Jenne, E. (2016) ‘The Causes and Consequences of Ethnic Cleansing’
Jenne, E. (2016) ‘The Causes and Consequences of Ethnic Cleansing’, in K. Cordell and S. Wolff, eds., The Routledge Handbook of Ethnic Conflict, 2. ed, London, Routledge, 110-18.
- Ethnic cleansing (‘EC’): “expulsion of an ‘undesirable’ population from a given territory”: “deliberate policy of homogenizing the ethnic make-up of a territory” both during war and peace; removal of targeted minorities from a territory and replacement with members of a dominant group: both ethnic expulsion and resettlement, violently or non-violently (110-111).
- EC accompanies almost every deadly conflict.
- Some view genocide (extreme) and population transfers (moderate) as subsets of ethnic cleansing (111).
- They differ in ethical and legal standing: Genocide is a crime under international law – implies responsibility by international community to halt violence; ethnic cleansing is a war crime / crime against humanity perpetrated by ‘our’ enemies; population transfers are neither – we undertake them to ‘save lives and rebuild peace’ (112).
- Ethnic populations mix in Europe became a problem when national self-determination entitled territorialized national minorities to assert self-government rights.
- Art 7, Rome Statute of International Criminal Court: population transfers are a crime against humanity. But realists still assert it is in some cases the least violent outcome (Mearsheimer, Kaufmann – 112).
- EC use force to force / other intimidation methods to force targeted members of the group to flee; then they resettle abandoned homes with displaced members of dominant group (facts on the ground); then they destroy targeted group’s sites of national significance to “severe both the corporal and symbolic links between the targeted group and the desired territory”. Mass rape and impregnation are also methods of ethno-territorial conquest: “rape as genocide” (113).
- Displaced minorities tend not to return, but to resettle where they are in a majority. Old territory becomes effectively ‘rebranded’ for the dominant group.
- “As a general rule, ethnic war nearly always involves ethnic cleansing, but ethnic cleansing need not involve ethnic war” (114).
- Argument that EC is product of ‘system-level variables’: modernity, state formation, national self-determination (114).
- M. Mann: EC is outgrowth of democracy conflating ethnos and demos.
- Others argue that nationalism and national self-determination are key drivers.

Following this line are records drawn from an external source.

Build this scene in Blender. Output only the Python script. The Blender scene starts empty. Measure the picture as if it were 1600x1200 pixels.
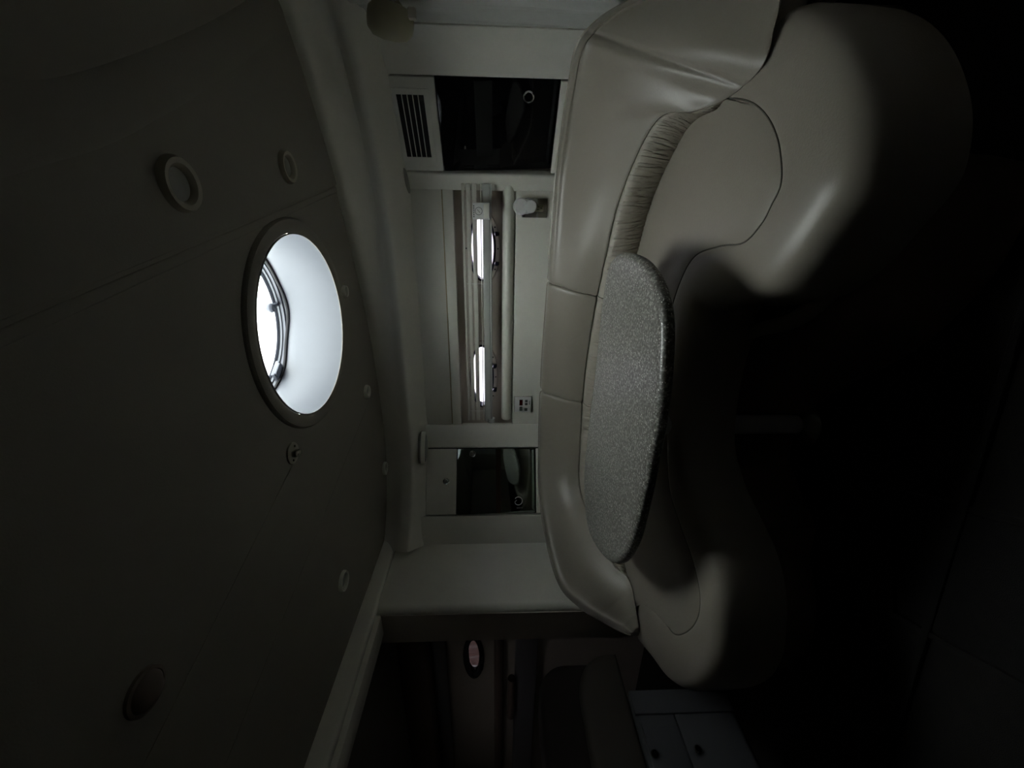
import bpy, bmesh, math, random
from math import sin, cos, pi, radians, atan2, hypot
from mathutils import Vector, Matrix, noise

random.seed(4)
S = bpy.context.scene
COL = S.collection

# ------------------------------------------------------------------ camera, world, sun, exposure
EYE = 1.11
FPX = 620.0
YAW, PITCH = radians(22.0), radians(2.3)
Fh = Vector((-sin(YAW), cos(YAW), 0)); Rt = Vector((cos(YAW), sin(YAW), 0))
Fw = (Fh * cos(PITCH) - Vector((0, 0, 1)) * sin(PITCH)).normalized()
Up = Rt.cross(Fw).normalized()
cam = bpy.data.cameras.new('camera'); cam_o = bpy.data.objects.new('camera', cam); COL.objects.link(cam_o)
cam.sensor_width = 36; cam.lens = 36 * FPX / 1600; cam.clip_start = 0.02
M = Matrix((-Up, Rt, -Fw)).transposed().to_4x4(); M.translation = Vector((0, 0, EYE))   # the camera is held on its side
cam_o.matrix_world = M
S.camera = cam_o

W = bpy.data.worlds.new('sky'); S.world = W; W.use_nodes = True
bg = W.node_tree.nodes['Background']; bg.inputs[0].default_value = (0.97, 1.0, 0.98, 1); bg.inputs[1].default_value = 13.8
S.view_settings.view_transform = 'Standard'; S.view_settings.look = 'None'
S.view_settings.gamma = 1; S.view_settings.use_curve_mapping = False
S.view_settings.exposure = 0.0

def ray(x, y):
    return Fw + Rt * ((600 - y) / FPX) - Up * ((x - 800) / FPX)
def at(x, y, z):
    """the point at height z that the photograph shows at pixel x, y"""
    d = ray(x, y); t = (z - EYE) / d.z
    return Vector((d.x * t, d.y * t, z))

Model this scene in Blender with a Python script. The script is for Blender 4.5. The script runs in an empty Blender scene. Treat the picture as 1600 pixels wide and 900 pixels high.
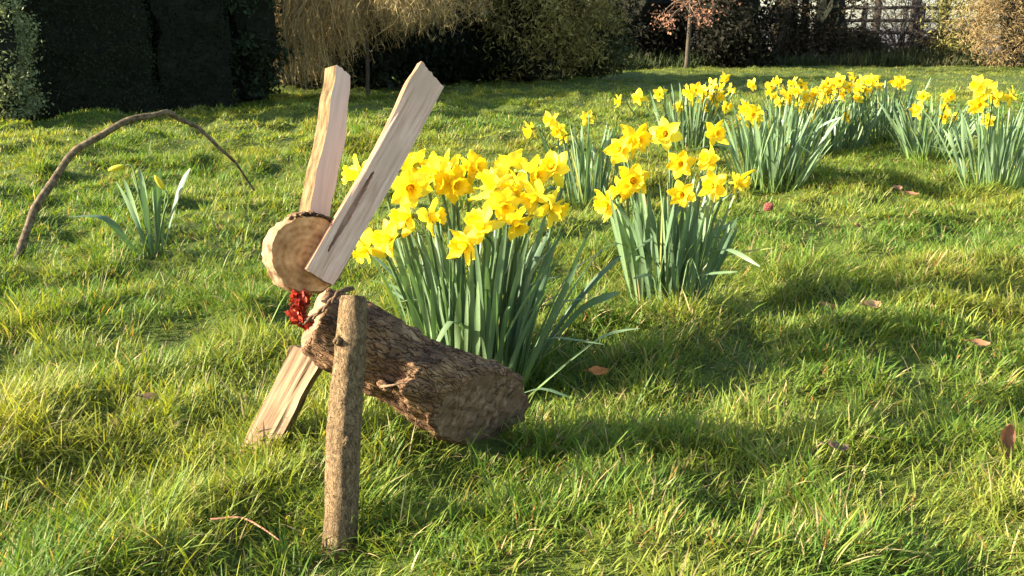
import bpy, math, random
import numpy as np
from mathutils import Vector, Matrix

random.seed(7)
RNG = np.random.default_rng(11)
scene = bpy.context.scene
col = scene.collection

# ------------------------------------------------------------------ camera, sky, sun, exposure
F = 1450.0
CAMH = 0.80
PITCH = math.atan((450 - 44) / F)
cam_d = bpy.data.cameras.new("camera")
cam = bpy.data.objects.new("camera", cam_d)
col.objects.link(cam)
cam_d.sensor_width = 36.0
cam_d.lens = 36.0 * F / 1600.0
cam_d.clip_start = 0.02
cam_d.clip_end = 3000
cam.location = (0, 0, CAMH)
cam.rotation_euler = (math.radians(90) - PITCH, 0, 0)
scene.camera = cam

SUN_EL, SUN_AZ = math.radians(22), math.radians(10)
S = Vector((-math.cos(SUN_EL) * math.cos(SUN_AZ), -math.cos(SUN_EL) * math.sin(SUN_AZ), math.sin(SUN_EL)))
world = bpy.data.worlds.new("World")
scene.world = world
world.use_nodes = True
wn = world.node_tree
sky = wn.nodes.new("ShaderNodeTexSky")
sky.sky_type = 'NISHITA'
sky.sun_disc = False
sky.sun_elevation = SUN_EL
sky.sun_rotation = math.atan2(S.x, S.y)
sky.air_density = 1.0
sky.dust_density = 1.5
bg = wn.nodes["Background"]
bg.inputs[1].default_value = 0.092
wn.links.new(sky.outputs[0], bg.inputs[0])
sun_d = bpy.data.lights.new("sun", 'SUN')
sun_d.energy = 4.6
sun_d.angle = math.radians(0.5)
sun_d.color = (1.0, 0.91, 0.76)
sun = bpy.data.objects.new("sun", sun_d)
sun.rotation_euler = (-S).to_track_quat('-Z', 'Y').to_euler()
col.objects.link(sun)
scene.view_settings.view_transform = 'Standard'
scene.view_settings.look = 'None'
scene.view_settings.exposure = 2.28
scene.view_settings.gamma = 1.0
scene.render.engine = 'CYCLES'
scene.cycles.max_bounces = 6
scene.cycles.diffuse_bounces = 3
scene.cycles.transparent_max_bounces = 6

# ------------------------------------------------------------------ measuring helpers
cp, sp = math.cos(PITCH), math.sin(PITCH)
CAM = Vector((0, 0, CAMH))

def ray(x, y):
    r, u = (x - 800) / F, -(y - 450) / F
    return Vector((r, cp + sp * u, -sp + cp * u))

def at(x, y, Y):
    d = ray(x, y)
    return CAM + d * (Y / d.y)

def on_plane(x, y, p0, n):
    d = ray(x, y)
    return CAM + d * ((p0 - CAM).dot(n) / d.dot(n))

def _hash(i, j, s):
    h = (i.astype(np.int64) * 374761393 + j.astype(np.int64) * 668265263 + s * 974711) & 0x7fffffff
    h = ((h ^ (h >> 13)) * 1274126177) & 0x7fffffff
    return ((h ^ (h >> 16)) & 0xffff) / 65535.0

def vnoise(x, y, s=0):
    x = np.asarray(x, float); y = np.asarray(y, float)
    i = np.floor(x); j = np.floor(y)
    fx = x - i; fy = y - j
    fx = fx * fx * (3 - 2 * fx); fy = fy * fy * (3 - 2 * fy)
    a = _hash(i, j, s); b = _hash(i + 1, j, s); c = _hash(i, j + 1, s); d = _hash(i + 1, j + 1, s)
    return (a * (1 - fx) + b * fx) * (1 - fy) + (c * (1 - fx) + d * fx) * fy

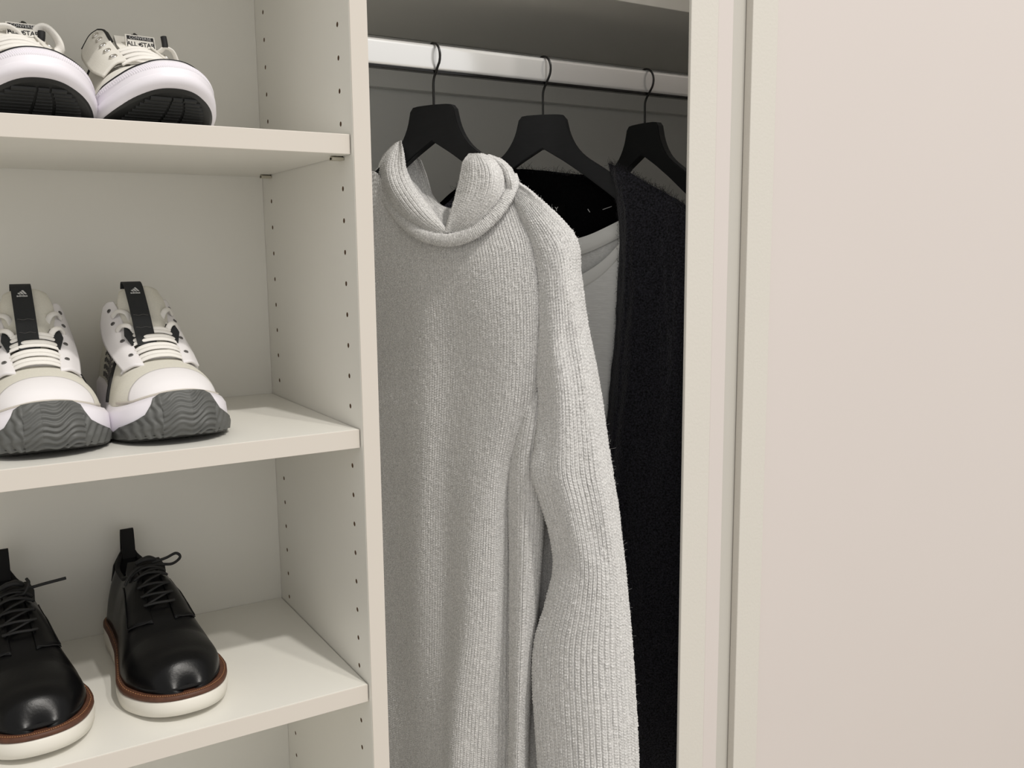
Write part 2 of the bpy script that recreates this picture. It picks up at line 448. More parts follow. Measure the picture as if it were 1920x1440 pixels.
# ---- back of the hoodie body
BX = [[600, 700, 790, 880, 960, 985], [590, 700, 790, 880, 985, 1050], [580, 700, 790, 880, 990, 1066], [575, 700, 790, 880, 990, 1070], [575, 700, 790, 880, 990, 1080], [575, 700, 790, 880, 990, 1080]]
BY = [[410, 420, 470, 470, 400, 385], [470]*5+[450], [600]*6, [850]*6, [1150]*6, [1520]*6]
BW = [[-30, -25, -20, -20, -10, -6], [-40, -45, -45, -45, -40, -25], [-45, -55, -60, -60, -50, -30], [-45, -55, -60, -60, -55, -35], [-45, -55, -60, -60, -55, -35], [-45, -55, -60, -60, -55, -35]]
fin(patch('back', net(HF, rows_of(BX, BY, BW)), hood, 'wool_plain', None, cell=.006, wobble=.002), hood)
# ---- side fold of the body that shows under the sleeve
L = [(1004, 660), (990, 720), (974, 775), (957, 850), (955, 950), (956, 1100), (955, 1250), (956, 1350), (953, 1520)]
Rr = [(1012, 680), (1024, 730), (1024, 785), (1018, 860), (1018, 950), (1008, 1100), (998, 1250), (990, 1350), (986, 1520)]
rows = []
for (a, b), (c, d) in zip(L, Rr):
    k_ = -34 if b < 680 else (-10 if b < 740 else 0)
    rows.append([(a+14, b, 0+k_), (a+2, b, 14+k_), (a, b, 24+k_), (a+(c-a)*.3, b+(d-b)*.3, 36+k_), (a+(c-a)*.65, b+(d-b)*.65, 34+k_), (c, d, 18+k_), (c+4, d, -4+k_)])
fin(patch('side_fold', net(HF, rows), hood, 'wool', KS, amp=.0016, wobble=.0008), hood)
# ---- near sleeve
L = [(948, 366), (975, 420), (998, 500), (1008, 590), (1008, 680), (1014, 760), (1007, 835), (1000, 885), (1016, 940), (1034, 1005), (1040, 1065), (1024, 1135), (1004, 1200), (1000, 1275), (1005, 1365), (1016, 1520)]
Rr = [(964, 336), (1012, 372), (1078, 442), (1090, 515), (1102, 605), (1122, 705), (1139, 815), (1151, 890), (1161, 950), (1169, 1020), (1176, 1090), (1182, 1160), (1187, 1230), (1191, 1300), (1195, 1380), (1199, 1520)]
lw = [6, 14, 24, 30, 32, 36, 42, 46, 40, 34, 30, 30, 32, 34, 34, 34]
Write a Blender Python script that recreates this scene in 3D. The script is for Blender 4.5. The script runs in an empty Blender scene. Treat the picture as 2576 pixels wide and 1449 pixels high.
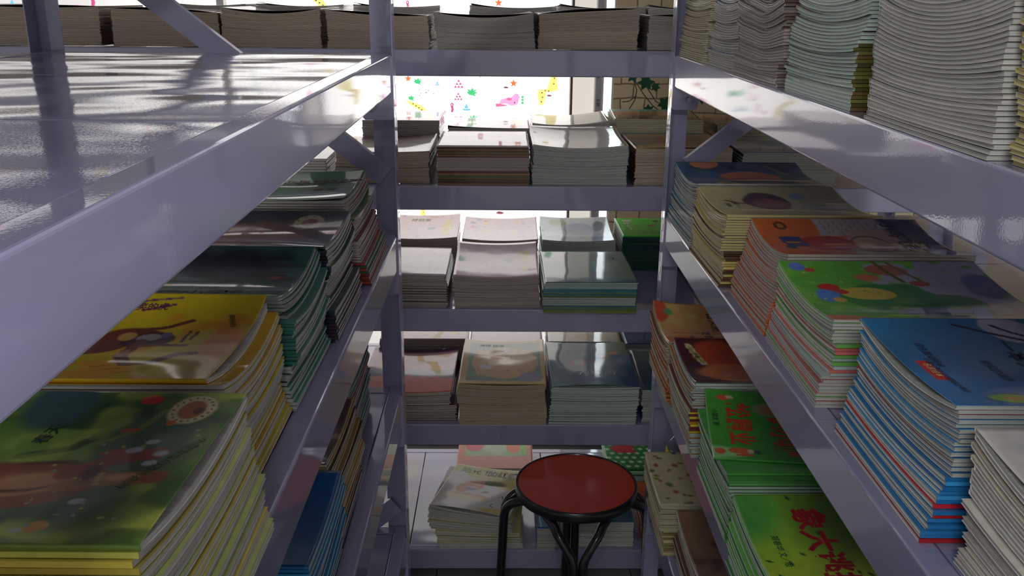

- Essentialist perspective: EC results from past grievances and desires for revenge of ethnic communities.
- Grass roots explanations focus on ecological drivers for conflict: deeply divided societies, redistribution of wealth, fear of losing status, mobilization of state institutions to mobilize people to engage in violence. Here, ethnicity is not original motivating force, but an ‘ordering device’ allowing politicians to organise their campaigns (115).
- EC as Elite-driven project rooted in leaders’ special interests or ideologies – not product of inter-group dynamics, where monolithic collective actors inform elite preferences (both personal and geo-political): clear difference between responsibility of ‘ordinary people’ and of their ‘elites’ who are the architects of such EC campaigns.
- ‘As a rule, programs of ethnic cleansing are designed and executed by aa handful of elites based on perceived strategic or economic imperatives, ideological convictions or personal self-interest” (116).
- Negative popular support / compliance is more critical to success of EC campaigns than active support.
- Elite and mass-level theories of EC are not incompatible.
- EC should encompass both violent expulsions and quiet EC during peace time: implies need for interventions with broader mandate than just ending violence and keeping peace.
- International community should “identify and target the architects of ethnic cleansing using a mix of legal and economic (and possibly even military) sanctions” (117).
- Changing elite behavior can be more effective in preventing EC than large-scale social engineering: need for an effective early warning system monitoring elite behaviour.